Objective – Pictures are not part of the copy. Give again exactly the lines from the one with "Recreate this scene" to the one with "sun.rotation_euler = sdir.to_track_quat('Z', 'Y').to_euler()", inclusive.

Extracted records –
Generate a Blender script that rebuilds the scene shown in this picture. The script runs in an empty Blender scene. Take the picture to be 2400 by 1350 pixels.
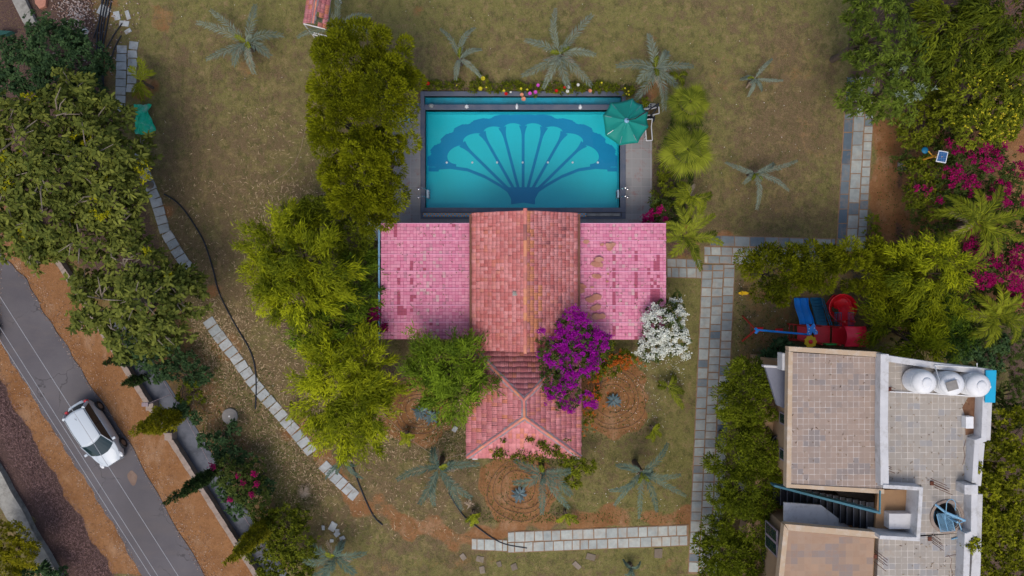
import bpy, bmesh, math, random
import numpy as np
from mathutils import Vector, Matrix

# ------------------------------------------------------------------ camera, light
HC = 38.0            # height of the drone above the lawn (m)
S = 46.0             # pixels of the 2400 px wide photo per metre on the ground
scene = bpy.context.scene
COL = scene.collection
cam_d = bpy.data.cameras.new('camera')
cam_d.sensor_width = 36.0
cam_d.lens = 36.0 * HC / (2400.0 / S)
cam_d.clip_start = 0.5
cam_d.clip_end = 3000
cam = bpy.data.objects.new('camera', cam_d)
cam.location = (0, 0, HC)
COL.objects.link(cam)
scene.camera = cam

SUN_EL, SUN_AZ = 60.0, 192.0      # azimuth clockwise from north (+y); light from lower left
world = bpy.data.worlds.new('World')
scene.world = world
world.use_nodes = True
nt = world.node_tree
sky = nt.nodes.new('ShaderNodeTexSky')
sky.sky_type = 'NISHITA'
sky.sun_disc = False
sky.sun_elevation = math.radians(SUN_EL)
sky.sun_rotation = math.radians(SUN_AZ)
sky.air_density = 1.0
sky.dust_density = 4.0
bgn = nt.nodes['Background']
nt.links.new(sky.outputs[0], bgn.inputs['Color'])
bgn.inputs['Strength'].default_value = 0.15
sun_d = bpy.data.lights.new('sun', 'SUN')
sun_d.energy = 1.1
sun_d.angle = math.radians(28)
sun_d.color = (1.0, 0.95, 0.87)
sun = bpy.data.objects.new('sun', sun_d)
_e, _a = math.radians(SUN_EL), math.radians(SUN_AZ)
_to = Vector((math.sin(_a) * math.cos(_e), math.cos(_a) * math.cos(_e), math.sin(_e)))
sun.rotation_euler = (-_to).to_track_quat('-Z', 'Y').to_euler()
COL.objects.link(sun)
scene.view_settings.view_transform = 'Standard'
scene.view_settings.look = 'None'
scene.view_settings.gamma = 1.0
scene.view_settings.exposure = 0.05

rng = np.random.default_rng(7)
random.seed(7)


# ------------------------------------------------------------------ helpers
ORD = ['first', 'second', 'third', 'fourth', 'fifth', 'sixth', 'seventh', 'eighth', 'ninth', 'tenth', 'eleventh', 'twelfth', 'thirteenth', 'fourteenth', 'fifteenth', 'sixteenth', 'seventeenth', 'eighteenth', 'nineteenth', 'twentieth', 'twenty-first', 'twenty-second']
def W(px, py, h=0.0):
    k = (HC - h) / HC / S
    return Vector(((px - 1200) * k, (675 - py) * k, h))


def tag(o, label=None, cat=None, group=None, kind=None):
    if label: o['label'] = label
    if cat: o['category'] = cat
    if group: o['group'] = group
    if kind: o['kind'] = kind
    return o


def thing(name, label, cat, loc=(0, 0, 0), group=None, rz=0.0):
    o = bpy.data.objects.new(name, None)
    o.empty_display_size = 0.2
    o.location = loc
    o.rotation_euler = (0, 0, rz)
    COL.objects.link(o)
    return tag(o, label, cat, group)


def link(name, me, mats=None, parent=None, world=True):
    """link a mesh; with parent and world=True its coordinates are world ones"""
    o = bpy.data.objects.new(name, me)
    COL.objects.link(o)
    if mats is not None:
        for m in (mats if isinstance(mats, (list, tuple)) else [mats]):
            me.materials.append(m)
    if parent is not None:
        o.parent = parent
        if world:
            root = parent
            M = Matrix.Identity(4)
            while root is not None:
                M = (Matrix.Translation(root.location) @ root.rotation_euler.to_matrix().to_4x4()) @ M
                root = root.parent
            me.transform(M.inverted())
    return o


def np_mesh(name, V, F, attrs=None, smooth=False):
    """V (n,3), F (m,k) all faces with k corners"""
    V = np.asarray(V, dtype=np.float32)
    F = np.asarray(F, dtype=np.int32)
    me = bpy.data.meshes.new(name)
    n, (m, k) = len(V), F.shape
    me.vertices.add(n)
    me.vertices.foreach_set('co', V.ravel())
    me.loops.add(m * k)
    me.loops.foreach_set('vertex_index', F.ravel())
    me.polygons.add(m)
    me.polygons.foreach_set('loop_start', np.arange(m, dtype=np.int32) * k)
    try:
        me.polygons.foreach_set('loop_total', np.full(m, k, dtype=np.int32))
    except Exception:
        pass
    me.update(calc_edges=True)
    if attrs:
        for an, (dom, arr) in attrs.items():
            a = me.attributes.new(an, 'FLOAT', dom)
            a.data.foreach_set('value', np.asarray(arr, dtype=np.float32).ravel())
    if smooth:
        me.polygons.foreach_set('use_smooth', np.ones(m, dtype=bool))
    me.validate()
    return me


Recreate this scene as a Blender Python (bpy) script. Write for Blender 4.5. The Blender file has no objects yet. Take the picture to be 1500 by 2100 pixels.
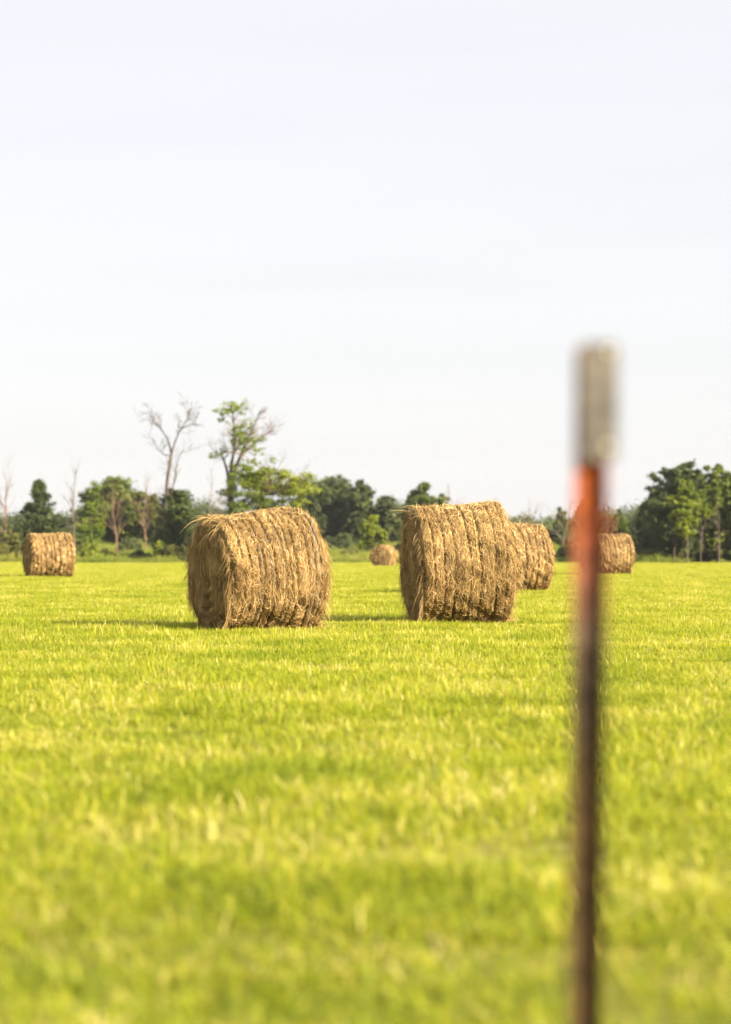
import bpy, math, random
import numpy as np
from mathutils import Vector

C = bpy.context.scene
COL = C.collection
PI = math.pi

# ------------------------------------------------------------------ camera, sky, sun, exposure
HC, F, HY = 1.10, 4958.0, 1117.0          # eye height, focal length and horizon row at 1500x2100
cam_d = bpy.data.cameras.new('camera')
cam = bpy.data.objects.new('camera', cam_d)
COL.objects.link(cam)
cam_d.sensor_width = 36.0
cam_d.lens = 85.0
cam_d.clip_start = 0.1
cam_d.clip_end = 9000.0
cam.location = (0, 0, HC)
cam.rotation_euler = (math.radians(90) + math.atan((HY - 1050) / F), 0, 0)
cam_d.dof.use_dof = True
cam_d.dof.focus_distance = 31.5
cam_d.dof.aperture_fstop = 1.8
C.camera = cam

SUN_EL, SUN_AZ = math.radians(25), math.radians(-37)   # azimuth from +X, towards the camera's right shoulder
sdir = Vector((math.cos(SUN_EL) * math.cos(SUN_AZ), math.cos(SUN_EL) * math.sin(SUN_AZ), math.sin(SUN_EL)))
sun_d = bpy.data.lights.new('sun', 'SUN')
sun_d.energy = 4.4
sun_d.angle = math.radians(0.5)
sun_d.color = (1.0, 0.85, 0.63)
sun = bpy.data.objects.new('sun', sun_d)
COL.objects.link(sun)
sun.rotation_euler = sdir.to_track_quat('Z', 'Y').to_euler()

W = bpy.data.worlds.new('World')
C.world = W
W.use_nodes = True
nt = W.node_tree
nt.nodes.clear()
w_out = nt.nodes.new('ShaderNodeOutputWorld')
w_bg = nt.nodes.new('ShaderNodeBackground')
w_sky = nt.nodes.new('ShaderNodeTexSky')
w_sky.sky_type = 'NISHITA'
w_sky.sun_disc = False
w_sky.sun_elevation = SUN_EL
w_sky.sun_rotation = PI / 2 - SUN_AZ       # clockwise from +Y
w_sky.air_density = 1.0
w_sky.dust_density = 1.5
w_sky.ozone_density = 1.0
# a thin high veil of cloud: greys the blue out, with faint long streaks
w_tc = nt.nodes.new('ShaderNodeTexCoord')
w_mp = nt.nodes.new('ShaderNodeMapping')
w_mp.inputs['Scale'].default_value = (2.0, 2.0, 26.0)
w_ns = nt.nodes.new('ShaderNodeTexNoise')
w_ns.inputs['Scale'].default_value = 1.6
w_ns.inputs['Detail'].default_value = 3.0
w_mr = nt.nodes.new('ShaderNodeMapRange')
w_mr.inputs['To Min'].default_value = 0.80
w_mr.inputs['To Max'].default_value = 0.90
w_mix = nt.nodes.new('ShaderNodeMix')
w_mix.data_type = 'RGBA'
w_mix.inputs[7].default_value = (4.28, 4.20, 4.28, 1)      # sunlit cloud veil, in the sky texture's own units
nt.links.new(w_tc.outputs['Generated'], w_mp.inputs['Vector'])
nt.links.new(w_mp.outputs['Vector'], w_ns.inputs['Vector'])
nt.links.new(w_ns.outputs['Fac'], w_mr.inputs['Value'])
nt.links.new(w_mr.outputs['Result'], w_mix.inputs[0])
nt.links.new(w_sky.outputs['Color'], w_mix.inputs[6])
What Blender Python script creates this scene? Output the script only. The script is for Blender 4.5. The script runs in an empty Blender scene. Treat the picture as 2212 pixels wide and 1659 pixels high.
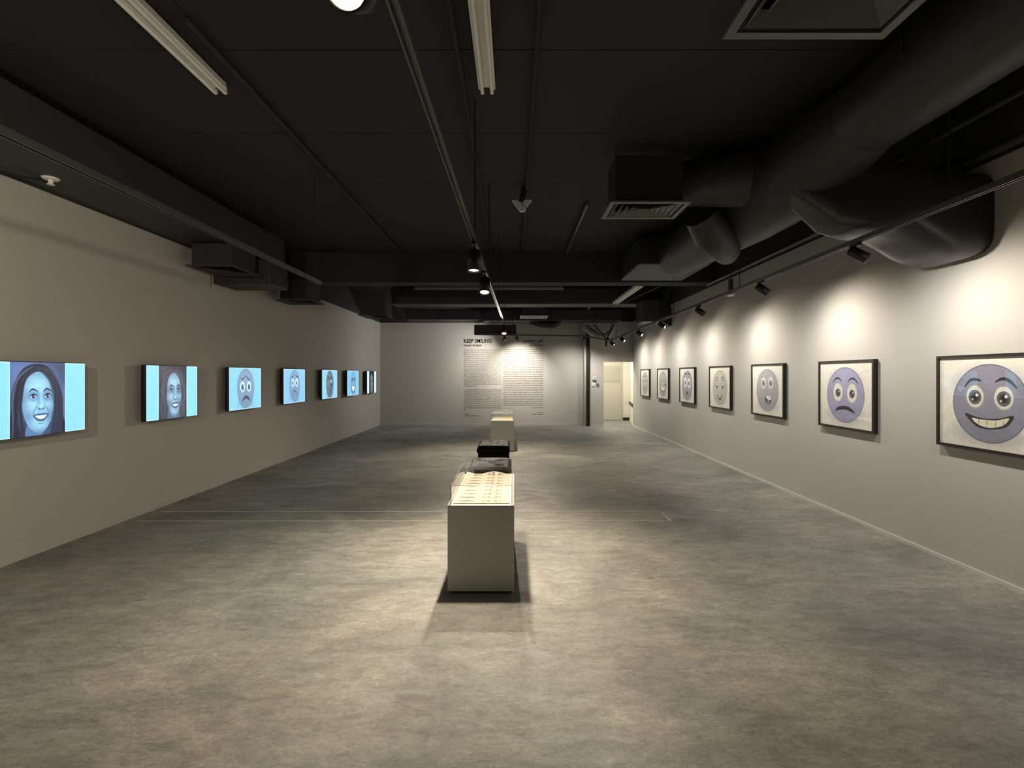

Answer below –
Recreate this scene as a Blender Python (bpy) script. Write for Blender 4.5. The Blender file has no objects yet. Take the picture to be 1500 by 2100 pixels.
import bpy, math, random
import numpy as np
from mathutils import Vector

C = bpy.context.scene
COL = C.collection
PI = math.pi

# ------------------------------------------------------------------ camera, sky, sun, exposure
HC, F, HY = 1.10, 4958.0, 1117.0          # eye height, focal length and horizon row at 1500x2100
cam_d = bpy.data.cameras.new('camera')
cam = bpy.data.objects.new('camera', cam_d)
COL.objects.link(cam)
cam_d.sensor_width = 36.0
cam_d.lens = 85.0
cam_d.clip_start = 0.1
cam_d.clip_end = 9000.0
cam.location = (0, 0, HC)
cam.rotation_euler = (math.radians(90) + math.atan((HY - 1050) / F), 0, 0)
cam_d.dof.use_dof = True
cam_d.dof.focus_distance = 31.5
cam_d.dof.aperture_fstop = 1.8
C.camera = cam

SUN_EL, SUN_AZ = math.radians(25), math.radians(-37)   # azimuth from +X, towards the camera's right shoulder
sdir = Vector((math.cos(SUN_EL) * math.cos(SUN_AZ), math.cos(SUN_EL) * math.sin(SUN_AZ), math.sin(SUN_EL)))
sun_d = bpy.data.lights.new('sun', 'SUN')
sun_d.energy = 4.4
sun_d.angle = math.radians(0.5)
sun_d.color = (1.0, 0.85, 0.63)
sun = bpy.data.objects.new('sun', sun_d)
COL.objects.link(sun)
sun.rotation_euler = sdir.to_track_quat('Z', 'Y').to_euler()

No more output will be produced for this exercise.